I remember the first time a man ever made me feel uncomfortable. It’s hard living in a world where women are just bodies and not souls, something to be on display. An object of desire. A means to an end.
It always starts early. Our girlhood bodies are not even allowed to mature into women before their ripeness is assessed, prodded with roaming eyes and wolf-like teeth. We are told to cover ourselves, shrink and hide ourselves until we go unnoticed in the world to protect our bodies from what goes bump in the night.
I know you are one of these men, Daddy. You have roaming eyes and wolf-like teeth. You are the very thing you have always told me to protect myself from. You know yourself and who you have been designed to be, and you want me to protect myself because you know you can’t protect me from a design programmed to seek and destroy.
We were at the restaurant, a rare occasion after the divorce that all of us were together for my ninth birthday. I felt adult eating at such a fancy restaurant, even if it wasn’t all that fancy. I wanted to go to the bathroom myself to apply the new lipgloss I got as a present, a thing that made me feel even more adult. And there was a man, because there is always a man, who stopped me to talk to me.

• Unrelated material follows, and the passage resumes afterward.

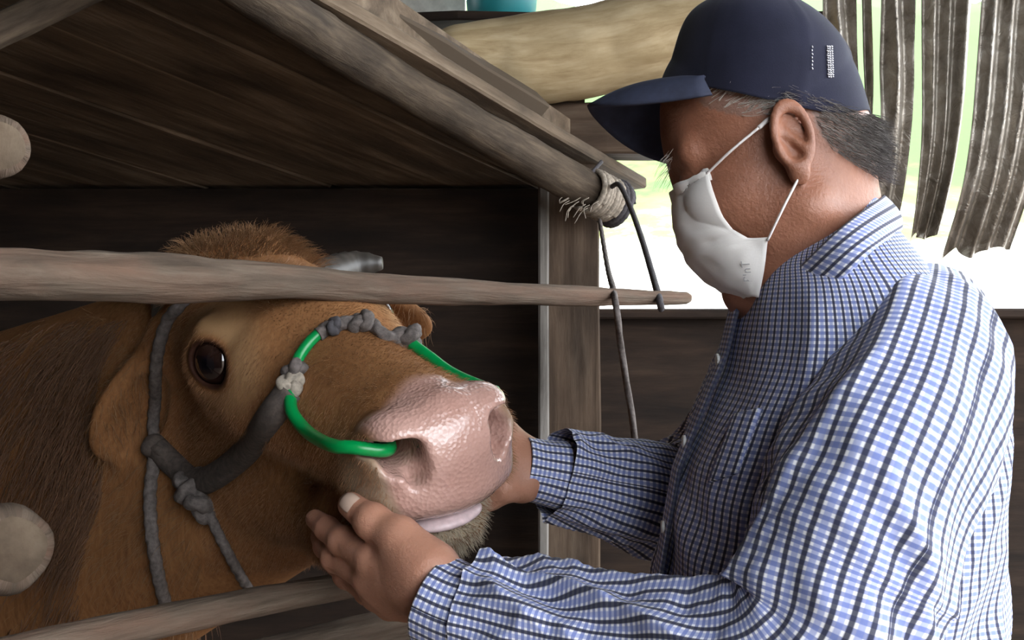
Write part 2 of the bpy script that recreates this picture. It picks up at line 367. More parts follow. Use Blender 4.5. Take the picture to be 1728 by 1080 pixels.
log('pen_rail', [P(240, 1170, 1.05), P(520, 1102, 1.12), P(722, 1052, 1.20)], [.026, .025, .023], M['rail'], 'stubby lowest rail ending under the near hand', 'rail', 'rails of the pen', .06, 15, endmat=M['log_end'])
log('log_stub', [P(-190, 933, 1.27), P(-90, 930, 1.14), P(22, 927, 1.0)], [.042, .042, .041], M['rail'], 'round sawn log end sticking in low at the left edge', 'log', 'log ends at the left edge', .05, 17, endmat=M['log_end'])
log('log_stub', [P(-300, 252, 1.62), P(-110, 250, 1.34), P(0, 247, 1.18)], [.036, .036, .035], M['rail'], 'round sawn log end sticking in high at the left edge', 'log', 'log ends at the left edge', .05, 19, endmat=M['log_end'])
# rope lashing at the pole's end
lash = empty('rope_lashing', P(1000, 345, 2.3)); tag(lash, 'straw and dark rope wound round the end of the round pole', 'rope')
pe, pt = P(1040, 345, 2.32), nrm(P(1040, 345, 2.32) - P(950, 298, 2.22))
def ring_pts(c, t, r, n=14, slant=.006, ph=0):
    a = nrm(np.cross(t, (0, 0, 1))); b = np.cross(t, a); th = np.linspace(0, 2 * np.pi, n) + ph
    return [c + r * (np.cos(q) * a + np.sin(q) * b) + t * slant * (q - np.pi) / np.pi for q in th]
def rope(name, pts, r, mat, parent, n=80, nu=12, pitch=None):
    V, F, uv = tube(pts, r, nu, n, disp=rope_disp(r, pitch or r * 6)); o = obj(name, V, F, mat, parent, uv=uv)
    if parent is not None: o.matrix_parent_inverse = Matrix.Translation(-Vector(parent.location))
    return o
for i in range(9): rope('straw_wrap', ring_pts(pe - pt * (.022 + i * .0095), pt, .041 + .002 * (i % 2), ph=i), .0058, M['rope_pale'], lash, 50)
for i in range(3): rope('dark_coil', ring_pts(pe - pt * (.002 + i * .009), pt, .043 + .003 * (i == 1), ph=i * 2), .0062, M['rope_dark'], lash, 50)
rope('loose_end', [P(985, 308, 2.24), P(1000, 290, 2.26), P(1015, 273, 2.3)], .004, M['rope_dark'], lash, 20)
for i in range(14):
    a = RNG.uniform(-1, 1, 3) * .03; s_ = pe - pt * (.09 + .02 * random.random()) + np.array([a[0], -.03, -.03 + a[2] * .4])
    rope('straw_fibre', [s_, s_ + np.array([-.012, -.004, -.008]), s_ + np.array([-.02 + a[1] * .4, -.006, -.022 + a[2] * .3])], .0009, M['rope_pale'], lash, 8, 5)
def thing_rope(pts, r, mat, label, n=160):
    o = rope('hanging_rope', pts, r, mat, None, n); recentre(o); return tag(o, label, 'rope', 'ropes hanging from the pole')
thing_rope([P(1012, 372, 2.27), P(1025, 450, 1.85), P(1037, 500, 1.438), P(1050, 600, 1.435), P(1066, 700, 1.435), P(1078, 800, 1.435), P(1083, 900, 1.435)], .0042, M['rope_grey'], 'thin rope hanging down past the rail to the far sleeve')
thing_rope([P(1030, 316, 2.25), P(1045, 312, 2.2), P(1062, 345, 2.1), P(1082, 400, 1.88), P(1100, 460, 1.68), P(1112, 503, 1.512), P(1116, 522, 1.51)], .0048, M['rope_dark'], 'dark rope looping from the pole end to the tip of the rail')
# corrugated sheets hung behind the man
mc, nt, b_ = newmat('dull crumpled galvanised sheet'); v_ = coords(nt, 'Object'); n_ = noise(nt, v_, 22, 6, .65, .6)
nt.links.new(ramp(nt, n_, [(.3, (.16, .135, .105)), (.62, (.36, .33, .29)), (.8, (.55, .53, .5))]), b_.inputs['Base Color']); b_.inputs['Metallic'].default_value = .75
nt.links.new(ramp(nt, noise(nt, v_, 9), [(.3, (.28,) * 3), (.7, (.55,) * 3)]), b_.inputs['Roughness']); bump(nt, b_, n_, .7, .012); M['sheet'] = mc
def sheet(pl, pr, pbl, pbr, bot, d, seed, label):
    nu, nv = 44, 60; V = np.zeros((nv, nu, 3)); rag = vnoise(np.linspace(0, 5, nu), np.zeros(nu), seed) * 16
    for i in range(nv):
        t = i / (nv - 1); L_, R_ = pl + (pbl - pl) * t, pr + (pbr - pr) * t
        for j in range(nu):
            u = j / (nu - 1); py = -150 + (bot + rag[j] + 150) * t; p = P(L_ + (R_ - L_) * u, py, d)
            p[1] += .010 * math.sin(u * (pr - pl) / 30 * 2 * math.pi) + .11 * max(0, t - .55) ** 2 * 4 + .02 * vnoise(np.array(u * 2.), np.array(t * 4.), seed + 1) * t
            V[i, j] = p
    V = V.reshape(-1, 3); F = gridfaces(nv, nu, False); n = len(V); V2 = V + np.array([0, .0015, 0])
    o = obj('corrugated_sheet', np.vstack([V, V2]), F.tolist() + (F[:, ::-1] + n).tolist(), M['sheet']); recentre(o)
    return tag(o, label, 'metal sheet', 'corrugated sheets behind the man')
sheet(1385, 1436, 1395, 1458, 330, 2.36, 1, 'corrugated metal sheet hanging right behind the cap')
sheet(1447, 1466, 1470, 1476, 350, 2.38, 2, 'narrow metal strip hanging behind the nape of the neck')
sheet(1488, 1540, 1486, 1545, 365, 2.34, 3, 'corrugated metal sheet hanging over the shirt collar')
sheet(1556, 1652, 1556, 1610, 395, 2.36, 4, 'wide corrugated metal sheet hanging over the shoulder')
sheet(1668, 1800, 1622, 1745, 425, 2.31, 5, 'corrugated metal sheet slanting down at the right edge')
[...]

This felt like more than heeding the warning about talking to strangers. He licked his lips, concealing wolf-like teeth, and said I smelled good. I said thank you politely because polite is what I was designed to be as a girl, although my gut felt like lead. He asked me how old I was, and when I told him, he said I was too pretty and looked too mature to only be nine years old. I fought down the scream in my throat, tried to ignore the sweat in my palms. This man smelled like you but with the spice of danger.
You and I had never been close, Daddy, so I was surprised when you came to my rescue. The man walked off without another word when he saw you coming. You were angry, so very angry, an archangel seeking vengeance. You grabbed my hand, and we stormed out of the restaurant. I didn’t even get to have my free dessert for my birthday. I was being punished for something I had done.
My mother was frantically trying to pay the bill and apologize for our rudeness, just like we women were designed to do. As I turned back, I saw the man with wolf-like teeth smirk to himself. People usually stop doing something they think is wrong when they feel as if they have been caught, but that smirk told me he didn’t think he was wrong.
From school to church to the street, there have been many men with wolf-like teeth, seeking to sink them into the ripe flesh of young girls. Dangers don’t always lurk in the darkness. I am slow to trust the smiles and the declarations of beauty. Should we be devoured, it is our fault for being fast, not concealing our budding breasts and hips. The wolf is hardly ever blamed.
The questions I have for the wolves: How do you protect your daughters if you, too, have sharp teeth?